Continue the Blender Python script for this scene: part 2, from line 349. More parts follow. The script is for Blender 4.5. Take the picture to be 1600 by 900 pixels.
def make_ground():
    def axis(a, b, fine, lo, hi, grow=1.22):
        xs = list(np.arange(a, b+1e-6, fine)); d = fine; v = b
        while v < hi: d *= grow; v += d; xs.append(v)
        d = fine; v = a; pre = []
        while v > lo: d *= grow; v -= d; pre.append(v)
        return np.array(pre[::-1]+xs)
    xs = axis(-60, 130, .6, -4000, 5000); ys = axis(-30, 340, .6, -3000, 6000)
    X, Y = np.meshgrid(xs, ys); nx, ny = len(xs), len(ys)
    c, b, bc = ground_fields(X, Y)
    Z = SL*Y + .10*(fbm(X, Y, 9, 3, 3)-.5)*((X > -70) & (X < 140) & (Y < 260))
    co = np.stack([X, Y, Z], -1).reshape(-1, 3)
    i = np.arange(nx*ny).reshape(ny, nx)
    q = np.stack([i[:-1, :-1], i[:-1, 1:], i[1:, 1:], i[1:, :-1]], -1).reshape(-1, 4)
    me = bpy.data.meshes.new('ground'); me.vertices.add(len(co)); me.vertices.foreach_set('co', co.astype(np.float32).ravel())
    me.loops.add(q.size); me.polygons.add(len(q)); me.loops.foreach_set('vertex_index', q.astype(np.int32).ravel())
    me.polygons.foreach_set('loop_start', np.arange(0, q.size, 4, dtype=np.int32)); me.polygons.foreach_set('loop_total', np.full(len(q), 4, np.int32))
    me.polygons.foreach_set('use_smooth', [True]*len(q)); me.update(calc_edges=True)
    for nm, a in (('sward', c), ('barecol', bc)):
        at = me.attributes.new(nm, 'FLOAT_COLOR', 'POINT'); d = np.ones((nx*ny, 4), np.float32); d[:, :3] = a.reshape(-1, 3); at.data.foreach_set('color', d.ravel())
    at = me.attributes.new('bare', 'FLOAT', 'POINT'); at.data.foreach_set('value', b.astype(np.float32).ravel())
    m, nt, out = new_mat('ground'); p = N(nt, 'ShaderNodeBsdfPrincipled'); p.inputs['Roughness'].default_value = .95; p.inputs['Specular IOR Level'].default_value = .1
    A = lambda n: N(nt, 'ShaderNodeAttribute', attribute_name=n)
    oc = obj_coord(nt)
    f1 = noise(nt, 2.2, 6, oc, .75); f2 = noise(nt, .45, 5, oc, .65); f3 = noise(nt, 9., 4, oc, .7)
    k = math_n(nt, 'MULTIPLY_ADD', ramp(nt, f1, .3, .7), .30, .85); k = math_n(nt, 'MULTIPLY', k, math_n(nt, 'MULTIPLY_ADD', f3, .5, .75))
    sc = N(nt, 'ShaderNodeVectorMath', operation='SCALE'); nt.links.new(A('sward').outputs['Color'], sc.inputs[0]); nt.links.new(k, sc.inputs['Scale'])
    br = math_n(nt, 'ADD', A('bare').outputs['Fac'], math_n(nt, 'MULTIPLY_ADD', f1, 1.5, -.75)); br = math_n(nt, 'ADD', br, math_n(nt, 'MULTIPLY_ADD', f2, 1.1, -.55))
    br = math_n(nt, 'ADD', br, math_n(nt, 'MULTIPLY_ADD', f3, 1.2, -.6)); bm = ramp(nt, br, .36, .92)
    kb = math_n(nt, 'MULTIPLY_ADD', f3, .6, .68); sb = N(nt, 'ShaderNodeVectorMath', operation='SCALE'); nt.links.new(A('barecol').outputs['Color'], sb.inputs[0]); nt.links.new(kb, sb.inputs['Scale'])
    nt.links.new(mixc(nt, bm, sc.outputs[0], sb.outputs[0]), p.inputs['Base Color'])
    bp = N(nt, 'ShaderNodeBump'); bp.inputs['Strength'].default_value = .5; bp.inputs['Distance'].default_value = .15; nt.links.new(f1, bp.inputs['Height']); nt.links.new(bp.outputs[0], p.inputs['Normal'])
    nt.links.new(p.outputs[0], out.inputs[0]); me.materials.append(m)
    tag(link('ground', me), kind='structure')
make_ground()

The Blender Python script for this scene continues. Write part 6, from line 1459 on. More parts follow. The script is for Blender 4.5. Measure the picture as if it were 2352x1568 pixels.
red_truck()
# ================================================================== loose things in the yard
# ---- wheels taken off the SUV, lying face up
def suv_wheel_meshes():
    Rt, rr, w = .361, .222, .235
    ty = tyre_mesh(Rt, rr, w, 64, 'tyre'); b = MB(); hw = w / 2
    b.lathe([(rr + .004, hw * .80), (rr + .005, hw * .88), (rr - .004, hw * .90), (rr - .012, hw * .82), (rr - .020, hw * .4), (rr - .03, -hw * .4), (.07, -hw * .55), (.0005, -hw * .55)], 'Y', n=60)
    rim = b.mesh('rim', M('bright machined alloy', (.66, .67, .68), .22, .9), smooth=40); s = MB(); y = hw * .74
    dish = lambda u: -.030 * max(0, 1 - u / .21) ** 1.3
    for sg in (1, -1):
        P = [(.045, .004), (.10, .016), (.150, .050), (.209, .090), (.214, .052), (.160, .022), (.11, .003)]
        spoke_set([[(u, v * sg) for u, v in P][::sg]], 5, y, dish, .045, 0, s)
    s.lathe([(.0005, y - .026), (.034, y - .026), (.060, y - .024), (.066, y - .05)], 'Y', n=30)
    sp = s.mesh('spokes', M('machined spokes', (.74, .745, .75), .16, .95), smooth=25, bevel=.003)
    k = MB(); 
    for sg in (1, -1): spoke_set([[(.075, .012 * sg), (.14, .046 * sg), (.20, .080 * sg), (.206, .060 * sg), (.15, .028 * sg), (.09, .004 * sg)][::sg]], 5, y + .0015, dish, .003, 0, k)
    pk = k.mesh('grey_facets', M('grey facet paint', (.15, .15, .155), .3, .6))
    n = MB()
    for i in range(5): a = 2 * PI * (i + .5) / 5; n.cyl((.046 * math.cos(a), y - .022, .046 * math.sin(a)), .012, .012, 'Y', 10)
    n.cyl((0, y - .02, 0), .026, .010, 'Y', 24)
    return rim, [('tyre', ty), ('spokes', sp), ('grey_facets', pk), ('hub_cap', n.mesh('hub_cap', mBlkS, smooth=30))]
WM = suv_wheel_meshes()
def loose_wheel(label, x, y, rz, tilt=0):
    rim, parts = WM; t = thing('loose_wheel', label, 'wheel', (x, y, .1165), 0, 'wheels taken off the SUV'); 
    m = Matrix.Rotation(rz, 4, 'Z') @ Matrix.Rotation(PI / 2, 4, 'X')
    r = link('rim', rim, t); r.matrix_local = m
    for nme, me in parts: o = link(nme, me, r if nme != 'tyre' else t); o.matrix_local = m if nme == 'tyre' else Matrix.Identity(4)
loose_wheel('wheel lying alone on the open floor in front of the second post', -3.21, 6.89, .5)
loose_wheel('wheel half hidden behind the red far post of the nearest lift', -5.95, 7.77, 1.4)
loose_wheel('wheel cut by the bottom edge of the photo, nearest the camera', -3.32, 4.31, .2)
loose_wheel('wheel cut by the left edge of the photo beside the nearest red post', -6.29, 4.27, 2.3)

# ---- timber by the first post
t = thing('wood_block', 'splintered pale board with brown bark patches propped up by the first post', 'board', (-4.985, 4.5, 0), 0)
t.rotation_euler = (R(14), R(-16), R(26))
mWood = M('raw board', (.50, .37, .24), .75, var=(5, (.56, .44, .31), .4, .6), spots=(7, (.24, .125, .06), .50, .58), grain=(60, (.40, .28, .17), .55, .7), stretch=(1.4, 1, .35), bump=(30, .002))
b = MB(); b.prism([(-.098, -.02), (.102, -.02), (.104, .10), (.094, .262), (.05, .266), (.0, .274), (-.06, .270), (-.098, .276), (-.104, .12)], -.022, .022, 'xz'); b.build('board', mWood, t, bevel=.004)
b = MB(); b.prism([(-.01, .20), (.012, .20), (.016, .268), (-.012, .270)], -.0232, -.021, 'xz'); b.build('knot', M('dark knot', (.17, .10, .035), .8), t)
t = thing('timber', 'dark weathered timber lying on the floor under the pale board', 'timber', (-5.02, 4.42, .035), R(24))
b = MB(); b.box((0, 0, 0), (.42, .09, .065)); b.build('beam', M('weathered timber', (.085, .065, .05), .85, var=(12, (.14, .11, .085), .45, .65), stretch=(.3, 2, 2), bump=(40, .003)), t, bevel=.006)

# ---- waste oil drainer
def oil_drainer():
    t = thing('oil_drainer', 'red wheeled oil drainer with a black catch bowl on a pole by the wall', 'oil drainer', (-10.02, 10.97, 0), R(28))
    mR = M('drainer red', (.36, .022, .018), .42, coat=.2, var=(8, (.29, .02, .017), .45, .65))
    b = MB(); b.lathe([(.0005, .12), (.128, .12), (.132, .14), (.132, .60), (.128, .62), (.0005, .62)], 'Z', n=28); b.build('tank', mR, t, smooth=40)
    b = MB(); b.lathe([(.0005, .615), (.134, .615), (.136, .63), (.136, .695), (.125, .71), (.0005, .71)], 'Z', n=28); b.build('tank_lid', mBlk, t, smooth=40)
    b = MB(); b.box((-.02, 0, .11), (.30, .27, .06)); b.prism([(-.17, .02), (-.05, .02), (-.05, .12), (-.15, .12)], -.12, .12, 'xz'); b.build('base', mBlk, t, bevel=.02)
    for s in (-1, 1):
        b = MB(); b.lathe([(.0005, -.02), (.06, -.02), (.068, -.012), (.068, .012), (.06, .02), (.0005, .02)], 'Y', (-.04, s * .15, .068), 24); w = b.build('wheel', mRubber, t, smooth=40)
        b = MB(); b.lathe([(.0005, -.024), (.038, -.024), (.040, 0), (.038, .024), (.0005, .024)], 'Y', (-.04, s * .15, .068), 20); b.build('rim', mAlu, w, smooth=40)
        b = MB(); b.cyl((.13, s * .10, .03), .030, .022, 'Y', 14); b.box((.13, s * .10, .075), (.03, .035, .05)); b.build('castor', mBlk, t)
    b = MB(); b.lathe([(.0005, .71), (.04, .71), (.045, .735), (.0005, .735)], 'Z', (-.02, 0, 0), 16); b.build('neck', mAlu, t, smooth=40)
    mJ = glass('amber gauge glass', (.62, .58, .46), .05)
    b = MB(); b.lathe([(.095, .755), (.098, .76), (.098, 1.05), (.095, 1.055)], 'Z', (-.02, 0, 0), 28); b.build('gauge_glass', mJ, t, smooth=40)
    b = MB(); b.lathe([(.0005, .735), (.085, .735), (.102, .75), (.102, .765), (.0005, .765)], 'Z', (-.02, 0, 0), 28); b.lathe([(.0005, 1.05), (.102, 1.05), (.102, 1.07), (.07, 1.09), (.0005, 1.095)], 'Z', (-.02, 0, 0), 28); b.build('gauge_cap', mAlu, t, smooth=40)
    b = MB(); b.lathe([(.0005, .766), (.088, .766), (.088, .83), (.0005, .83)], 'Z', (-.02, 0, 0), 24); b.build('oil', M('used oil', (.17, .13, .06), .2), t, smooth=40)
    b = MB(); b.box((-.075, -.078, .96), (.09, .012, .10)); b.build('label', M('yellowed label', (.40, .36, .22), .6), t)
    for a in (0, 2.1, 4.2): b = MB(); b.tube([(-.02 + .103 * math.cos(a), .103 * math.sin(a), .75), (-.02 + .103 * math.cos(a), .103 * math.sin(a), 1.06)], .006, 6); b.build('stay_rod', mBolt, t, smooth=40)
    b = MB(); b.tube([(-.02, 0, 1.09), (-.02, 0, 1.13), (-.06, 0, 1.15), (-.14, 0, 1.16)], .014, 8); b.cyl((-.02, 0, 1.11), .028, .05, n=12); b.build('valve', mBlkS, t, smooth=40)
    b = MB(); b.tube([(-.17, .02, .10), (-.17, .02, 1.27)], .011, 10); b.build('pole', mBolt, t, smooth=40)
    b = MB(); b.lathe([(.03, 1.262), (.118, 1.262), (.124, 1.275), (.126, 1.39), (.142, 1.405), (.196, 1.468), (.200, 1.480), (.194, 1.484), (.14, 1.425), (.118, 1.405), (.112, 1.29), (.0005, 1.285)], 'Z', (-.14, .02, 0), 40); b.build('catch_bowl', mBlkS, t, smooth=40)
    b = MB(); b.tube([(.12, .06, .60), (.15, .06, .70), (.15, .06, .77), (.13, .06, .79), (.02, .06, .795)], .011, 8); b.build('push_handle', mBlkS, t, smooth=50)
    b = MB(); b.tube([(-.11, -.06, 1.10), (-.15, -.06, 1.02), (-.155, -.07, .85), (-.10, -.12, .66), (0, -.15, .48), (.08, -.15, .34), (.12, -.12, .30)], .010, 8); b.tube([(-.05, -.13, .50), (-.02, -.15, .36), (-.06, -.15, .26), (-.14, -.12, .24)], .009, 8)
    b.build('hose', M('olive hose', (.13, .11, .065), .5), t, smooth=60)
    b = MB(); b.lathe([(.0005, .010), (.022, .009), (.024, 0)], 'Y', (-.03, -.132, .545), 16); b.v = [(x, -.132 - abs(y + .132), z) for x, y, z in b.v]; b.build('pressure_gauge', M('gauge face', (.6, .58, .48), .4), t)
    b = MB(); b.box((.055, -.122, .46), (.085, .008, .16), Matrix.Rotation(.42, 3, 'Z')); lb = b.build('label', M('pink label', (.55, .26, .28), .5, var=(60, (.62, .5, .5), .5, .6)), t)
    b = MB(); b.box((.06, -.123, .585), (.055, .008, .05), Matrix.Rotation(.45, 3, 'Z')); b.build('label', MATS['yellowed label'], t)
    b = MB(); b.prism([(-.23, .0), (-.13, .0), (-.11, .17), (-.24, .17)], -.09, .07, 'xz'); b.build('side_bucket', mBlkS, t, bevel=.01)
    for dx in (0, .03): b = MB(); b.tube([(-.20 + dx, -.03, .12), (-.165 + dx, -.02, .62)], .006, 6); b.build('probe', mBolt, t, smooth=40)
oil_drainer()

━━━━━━

● **What the exercise asks**:
Filter the listing above by the word "script"; copy each line that passes.

● **Full output**:
Continue the Blender Python script for this scene: part 2, from line 349. More parts follow. The script is for Blender 4.5. Take the picture to be 1600 by 900 pixels.
The Blender Python script for this scene continues. Write part 6, from line 1459 on. More parts follow. The script is for Blender 4.5. Measure the picture as if it were 2352x1568 pixels.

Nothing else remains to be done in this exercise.